The German website vuvuzelas.org said on Friday that 100,000 fans have signed its petition “Ban Vuvuzelas – Keep the Spirit!” since it was initiated on June 20. The petition is to be sent to the ruling body FIFA, the European federation UEFA and the German body DFB.
“We do not want to change anyone’s culture or traditions! But in our opinion, blowing vuvuzelas for 90 minutes is unsportsmanlike, like jeering each time an opposing team touches the ball,” said the petition organizers Stefan Watzinger and Bastian Froehlig.
“We want football with passion and creativity – on the ground and in the stadium.”
The incessant drone of the instrument caused controversy at last month’s Confederations Cup in South Africa, with broadcasters and players such as Xabi Alonso and Robinho voicing their opposition.
But FIFA boss Joseph Blatter insisted that his body will not impose a ban on an instrument which is an important part of South Africa’s heritage and of its football culture.
“It’s a local sound and I don’t know how it is possible to stop it. I always said that when we go to South Africa, it is Africa. It’s not western Europe. It’s noisy, it’s energy, rhythm, music, dance, drums. This is Africa. We have to adapt a little,” Blatter said.
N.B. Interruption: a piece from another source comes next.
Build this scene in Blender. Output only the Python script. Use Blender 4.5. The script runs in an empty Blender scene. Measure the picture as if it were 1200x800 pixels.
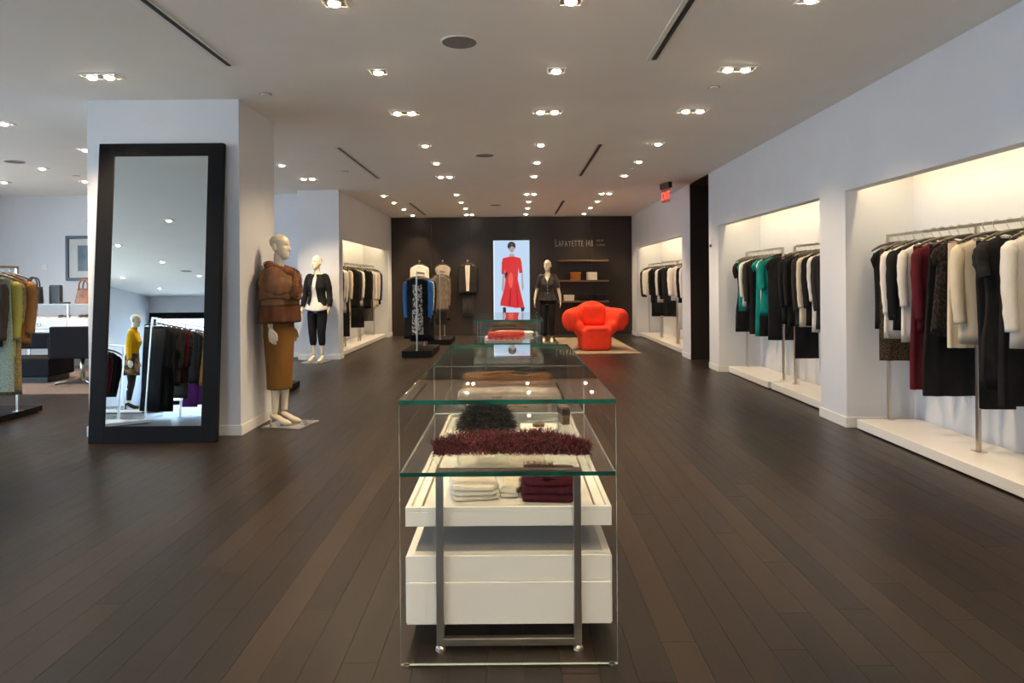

A FIFA spokesman reiterated on Friday that FIFA has no plan to outlaw the instrument at the World Cup.
South Africa has now gone a step further and introduced the kuduzela, also a wind instrument which is shaped like a kudu horn, which is due to compete for decibels with the vuzuvela in 2010.
But just as South Africans were upset about the criticism of the instrument, at least Austrians and Germans don’t want their football atmosphere changed by the vuvuzela.
Wiener Neustadt had aimed to distribute 150 vuvuzelas among their fans for Friday’s match with Austria Kaernten. But the league would have none of it and outlawed the instruments in Austria’s stadiums, stating safety concerns.
“Vuvuzelas could be be used as projectiles. They can also cause aggression by other fans,” said league spokesman Christian Kirchner.
The situation is similar in Cologne. The city may be famous for its noisy carnival season where everything goes, but is drawing a clear line as far as vuvuzelas in its stadium is concerned.
Club manager Michael Meier said Cologne is ready to prohibit fans from bringing the vuvuzela into the stadium. Cologne fan Rainer Mendel said that “we have such a good atmosphere that we don’t need these things.”
The Koeln.de website wondered “Will vuvuzelas soon blow our Cologne fan songs away?” and Bavarian daily Augsburger Allgemeine went one step further on Thursday by asking “Will vuvuzelas destroy the football fan culture.”
The fan petition on vuvuzelas.org is based on these concerns but so far the football league DFL in Germany has not intervened.
“We will watch how it develops when the league starts,” the Bild daily quoted DFL managing director Holger Hieronymus as saying.